Overall, we feel that this research direction is crucial, and we hope our paper leads to more discussions in the community regarding the same.
The paper introduces a computationally efficient training of an unbiased classifier using a large and frozen pre-trained model, where a new loss function is introduced: the adaptive margin loss. The paper received 4 reviews, where the average score is 6.25 (Min: 5, Max: 8), with the following strengths: 1) original extension from the debiasing literature, 2) clear contributions, 3) experimental protocol is comprehensive with many datasets, 4) extensive ablation studies, 5) paper is well written, 6) results are convincing, and 7) problem is of high impact.
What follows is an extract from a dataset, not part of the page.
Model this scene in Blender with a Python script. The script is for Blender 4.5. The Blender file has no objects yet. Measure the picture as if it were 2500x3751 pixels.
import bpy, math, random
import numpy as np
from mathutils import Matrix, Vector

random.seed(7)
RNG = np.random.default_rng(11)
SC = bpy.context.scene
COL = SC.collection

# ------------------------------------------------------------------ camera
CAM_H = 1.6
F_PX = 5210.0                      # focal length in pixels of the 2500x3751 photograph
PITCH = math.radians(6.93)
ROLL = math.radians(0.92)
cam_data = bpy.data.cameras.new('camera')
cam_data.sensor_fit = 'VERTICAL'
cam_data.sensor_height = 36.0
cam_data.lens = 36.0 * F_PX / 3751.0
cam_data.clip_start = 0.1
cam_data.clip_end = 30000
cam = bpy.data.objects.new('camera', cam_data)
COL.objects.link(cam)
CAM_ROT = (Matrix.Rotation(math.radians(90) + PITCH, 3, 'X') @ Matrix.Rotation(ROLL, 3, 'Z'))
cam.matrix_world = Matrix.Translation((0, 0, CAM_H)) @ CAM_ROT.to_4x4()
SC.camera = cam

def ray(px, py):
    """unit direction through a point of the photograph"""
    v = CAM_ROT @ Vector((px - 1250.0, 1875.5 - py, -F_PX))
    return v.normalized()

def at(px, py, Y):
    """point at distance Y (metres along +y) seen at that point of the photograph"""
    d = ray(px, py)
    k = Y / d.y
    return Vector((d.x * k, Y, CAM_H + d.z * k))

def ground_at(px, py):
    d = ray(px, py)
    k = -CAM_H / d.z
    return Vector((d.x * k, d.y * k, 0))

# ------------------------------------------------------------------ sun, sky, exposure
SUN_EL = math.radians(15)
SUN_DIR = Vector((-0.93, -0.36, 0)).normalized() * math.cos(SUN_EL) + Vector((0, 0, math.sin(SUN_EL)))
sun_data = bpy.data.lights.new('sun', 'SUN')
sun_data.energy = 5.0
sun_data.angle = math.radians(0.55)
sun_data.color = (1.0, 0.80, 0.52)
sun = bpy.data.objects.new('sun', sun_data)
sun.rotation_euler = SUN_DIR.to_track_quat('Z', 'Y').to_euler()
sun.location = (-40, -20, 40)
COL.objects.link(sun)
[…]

As for the weaknesses, the paper lists the following issues: 1) strong assumption on the alignment of the bias in the pretrained model and downstream task, 2) missing details about clustering, 3) missing uncertainty results from competing approaches, 4) missing details about design decisions, and 5) missing deeper theoretical analysis. Most issues have been successfully addressed in the rebuttal, so I’m recommending the acceptance of the paper.